WHAT IS REQUIRED:
Repeat, exactly as written, every line from the one holding "Write a Blender" through the one holding "return c / 12.92". Leave out all other lines.

DATA PROVIDED:
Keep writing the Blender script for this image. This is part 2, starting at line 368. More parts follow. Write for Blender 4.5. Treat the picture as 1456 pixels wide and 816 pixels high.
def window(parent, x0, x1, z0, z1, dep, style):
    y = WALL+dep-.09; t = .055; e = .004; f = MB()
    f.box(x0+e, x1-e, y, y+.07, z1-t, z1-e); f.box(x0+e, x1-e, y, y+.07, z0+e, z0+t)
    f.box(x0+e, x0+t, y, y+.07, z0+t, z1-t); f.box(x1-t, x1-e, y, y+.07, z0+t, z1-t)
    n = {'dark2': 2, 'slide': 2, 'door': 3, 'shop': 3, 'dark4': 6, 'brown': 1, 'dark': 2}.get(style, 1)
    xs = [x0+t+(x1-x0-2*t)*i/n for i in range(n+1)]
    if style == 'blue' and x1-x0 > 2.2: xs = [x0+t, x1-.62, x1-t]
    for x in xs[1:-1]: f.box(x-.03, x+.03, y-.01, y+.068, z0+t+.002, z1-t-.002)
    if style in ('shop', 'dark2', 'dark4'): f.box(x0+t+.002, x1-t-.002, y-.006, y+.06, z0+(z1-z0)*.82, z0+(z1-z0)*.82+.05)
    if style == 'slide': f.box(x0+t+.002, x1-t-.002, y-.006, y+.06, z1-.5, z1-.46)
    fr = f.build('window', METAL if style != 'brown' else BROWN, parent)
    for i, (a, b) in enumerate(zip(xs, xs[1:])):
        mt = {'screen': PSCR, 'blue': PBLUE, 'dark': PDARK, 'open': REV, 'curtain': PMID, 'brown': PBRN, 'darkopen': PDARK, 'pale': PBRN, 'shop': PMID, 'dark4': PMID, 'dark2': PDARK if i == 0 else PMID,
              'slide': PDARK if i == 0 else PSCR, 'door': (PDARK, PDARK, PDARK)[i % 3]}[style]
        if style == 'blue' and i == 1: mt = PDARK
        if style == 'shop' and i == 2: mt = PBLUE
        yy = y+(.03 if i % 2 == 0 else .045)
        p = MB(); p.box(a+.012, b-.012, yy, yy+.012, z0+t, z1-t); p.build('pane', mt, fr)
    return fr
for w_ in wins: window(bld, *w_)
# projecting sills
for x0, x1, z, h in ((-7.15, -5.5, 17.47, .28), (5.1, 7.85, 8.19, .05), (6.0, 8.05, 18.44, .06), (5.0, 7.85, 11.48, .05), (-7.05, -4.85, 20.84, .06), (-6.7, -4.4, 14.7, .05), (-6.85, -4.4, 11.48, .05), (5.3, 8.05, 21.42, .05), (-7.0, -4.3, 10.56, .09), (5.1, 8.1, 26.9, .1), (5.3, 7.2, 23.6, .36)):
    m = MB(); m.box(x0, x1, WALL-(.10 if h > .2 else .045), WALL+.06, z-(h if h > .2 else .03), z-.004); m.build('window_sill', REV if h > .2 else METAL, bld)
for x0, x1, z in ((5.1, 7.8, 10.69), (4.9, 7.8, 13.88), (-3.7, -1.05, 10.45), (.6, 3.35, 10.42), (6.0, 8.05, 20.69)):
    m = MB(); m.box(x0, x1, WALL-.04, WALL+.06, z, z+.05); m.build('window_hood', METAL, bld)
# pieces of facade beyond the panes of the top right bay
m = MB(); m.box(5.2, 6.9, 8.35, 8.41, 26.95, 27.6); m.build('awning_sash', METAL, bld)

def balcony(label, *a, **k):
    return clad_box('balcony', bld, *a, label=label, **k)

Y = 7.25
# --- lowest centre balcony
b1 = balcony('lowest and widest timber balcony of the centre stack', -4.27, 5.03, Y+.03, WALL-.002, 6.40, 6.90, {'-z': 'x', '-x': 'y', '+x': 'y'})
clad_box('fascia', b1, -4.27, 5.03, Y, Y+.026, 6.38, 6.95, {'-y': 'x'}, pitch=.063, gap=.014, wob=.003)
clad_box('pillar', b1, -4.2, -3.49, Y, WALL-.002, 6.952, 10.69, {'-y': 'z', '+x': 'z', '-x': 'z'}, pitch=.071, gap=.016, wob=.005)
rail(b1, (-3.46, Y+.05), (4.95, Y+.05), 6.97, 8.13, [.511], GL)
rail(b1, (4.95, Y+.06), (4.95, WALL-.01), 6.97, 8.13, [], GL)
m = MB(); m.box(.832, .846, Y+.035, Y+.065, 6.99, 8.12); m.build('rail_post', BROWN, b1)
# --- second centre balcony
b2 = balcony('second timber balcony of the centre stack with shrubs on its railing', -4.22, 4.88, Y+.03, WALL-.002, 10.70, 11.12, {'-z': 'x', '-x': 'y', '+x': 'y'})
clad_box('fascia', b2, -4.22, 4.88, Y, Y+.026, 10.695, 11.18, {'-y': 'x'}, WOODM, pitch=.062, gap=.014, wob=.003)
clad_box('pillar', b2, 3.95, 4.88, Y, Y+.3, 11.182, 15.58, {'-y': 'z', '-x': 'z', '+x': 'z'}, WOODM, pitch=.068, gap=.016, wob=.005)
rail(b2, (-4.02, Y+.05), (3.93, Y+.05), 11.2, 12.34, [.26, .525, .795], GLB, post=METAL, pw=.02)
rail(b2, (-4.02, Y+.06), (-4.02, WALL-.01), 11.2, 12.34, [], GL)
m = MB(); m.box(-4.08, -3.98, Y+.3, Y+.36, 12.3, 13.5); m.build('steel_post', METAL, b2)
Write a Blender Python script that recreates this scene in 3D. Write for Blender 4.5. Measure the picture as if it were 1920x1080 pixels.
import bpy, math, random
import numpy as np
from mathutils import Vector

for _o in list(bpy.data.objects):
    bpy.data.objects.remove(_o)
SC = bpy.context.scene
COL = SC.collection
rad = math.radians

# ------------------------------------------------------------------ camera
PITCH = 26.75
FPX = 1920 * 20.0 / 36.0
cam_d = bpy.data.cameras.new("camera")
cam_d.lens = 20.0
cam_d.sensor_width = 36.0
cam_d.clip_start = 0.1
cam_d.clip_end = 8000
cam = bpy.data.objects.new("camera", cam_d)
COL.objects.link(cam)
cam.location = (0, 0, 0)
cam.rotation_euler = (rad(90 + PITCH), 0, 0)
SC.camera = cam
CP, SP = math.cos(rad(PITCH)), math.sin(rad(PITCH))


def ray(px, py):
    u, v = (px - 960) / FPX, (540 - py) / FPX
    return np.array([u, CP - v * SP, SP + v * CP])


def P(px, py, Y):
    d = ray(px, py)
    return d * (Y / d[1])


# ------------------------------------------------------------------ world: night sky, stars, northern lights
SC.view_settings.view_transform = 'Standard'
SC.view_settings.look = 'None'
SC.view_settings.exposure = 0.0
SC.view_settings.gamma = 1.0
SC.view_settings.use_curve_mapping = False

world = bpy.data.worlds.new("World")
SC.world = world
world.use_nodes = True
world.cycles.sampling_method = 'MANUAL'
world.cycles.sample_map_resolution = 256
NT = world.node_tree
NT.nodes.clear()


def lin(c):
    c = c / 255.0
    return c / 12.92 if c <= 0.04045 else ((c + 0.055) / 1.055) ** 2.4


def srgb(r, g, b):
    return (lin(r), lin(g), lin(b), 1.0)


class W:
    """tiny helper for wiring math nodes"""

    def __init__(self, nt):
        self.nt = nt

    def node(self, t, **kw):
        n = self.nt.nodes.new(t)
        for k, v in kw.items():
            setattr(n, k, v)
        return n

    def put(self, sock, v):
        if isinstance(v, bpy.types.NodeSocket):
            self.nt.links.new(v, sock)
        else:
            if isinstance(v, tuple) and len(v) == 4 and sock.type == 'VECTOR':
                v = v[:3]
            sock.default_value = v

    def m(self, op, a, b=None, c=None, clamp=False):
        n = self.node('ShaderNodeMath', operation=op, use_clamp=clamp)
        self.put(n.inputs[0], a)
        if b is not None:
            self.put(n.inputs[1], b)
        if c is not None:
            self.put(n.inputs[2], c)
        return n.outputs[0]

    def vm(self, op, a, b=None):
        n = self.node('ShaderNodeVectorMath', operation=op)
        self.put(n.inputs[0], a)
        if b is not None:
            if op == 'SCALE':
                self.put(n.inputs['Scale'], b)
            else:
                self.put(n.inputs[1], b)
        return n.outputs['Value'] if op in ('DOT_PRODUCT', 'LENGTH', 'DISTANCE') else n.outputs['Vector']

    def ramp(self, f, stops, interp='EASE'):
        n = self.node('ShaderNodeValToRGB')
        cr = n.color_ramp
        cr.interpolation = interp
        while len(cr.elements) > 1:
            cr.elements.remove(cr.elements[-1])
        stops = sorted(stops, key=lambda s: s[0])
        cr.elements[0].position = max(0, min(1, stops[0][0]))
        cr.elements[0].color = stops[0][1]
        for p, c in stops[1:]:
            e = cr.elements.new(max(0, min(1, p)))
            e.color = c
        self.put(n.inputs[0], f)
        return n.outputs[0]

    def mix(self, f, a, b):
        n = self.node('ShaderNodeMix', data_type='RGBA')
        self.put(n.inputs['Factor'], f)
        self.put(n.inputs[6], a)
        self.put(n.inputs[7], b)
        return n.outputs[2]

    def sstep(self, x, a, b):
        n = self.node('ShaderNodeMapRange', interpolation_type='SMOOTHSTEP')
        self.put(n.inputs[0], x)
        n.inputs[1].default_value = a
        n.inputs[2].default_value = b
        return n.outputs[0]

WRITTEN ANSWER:
Write a Blender Python script that recreates this scene in 3D. Write for Blender 4.5. Measure the picture as if it were 1920x1080 pixels.
import bpy, math, random
import numpy as np
from mathutils import Vector

for _o in list(bpy.data.objects):
    bpy.data.objects.remove(_o)
SC = bpy.context.scene
COL = SC.collection
rad = math.radians

# ------------------------------------------------------------------ camera
PITCH = 26.75
FPX = 1920 * 20.0 / 36.0
cam_d = bpy.data.cameras.new("camera")
cam_d.lens = 20.0
cam_d.sensor_width = 36.0
cam_d.clip_start = 0.1
cam_d.clip_end = 8000
cam = bpy.data.objects.new("camera", cam_d)
COL.objects.link(cam)
cam.location = (0, 0, 0)
cam.rotation_euler = (rad(90 + PITCH), 0, 0)
SC.camera = cam
CP, SP = math.cos(rad(PITCH)), math.sin(rad(PITCH))


def ray(px, py):
    u, v = (px - 960) / FPX, (540 - py) / FPX
    return np.array([u, CP - v * SP, SP + v * CP])


def P(px, py, Y):
    d = ray(px, py)
    return d * (Y / d[1])


# ------------------------------------------------------------------ world: night sky, stars, northern lights
SC.view_settings.view_transform = 'Standard'
SC.view_settings.look = 'None'
SC.view_settings.exposure = 0.0
SC.view_settings.gamma = 1.0
SC.view_settings.use_curve_mapping = False

world = bpy.data.worlds.new("World")
SC.world = world
world.use_nodes = True
world.cycles.sampling_method = 'MANUAL'
world.cycles.sample_map_resolution = 256
NT = world.node_tree
NT.nodes.clear()


def lin(c):
    c = c / 255.0
    return c / 12.92 if c <= 0.04045 else ((c + 0.055) / 1.055) ** 2.4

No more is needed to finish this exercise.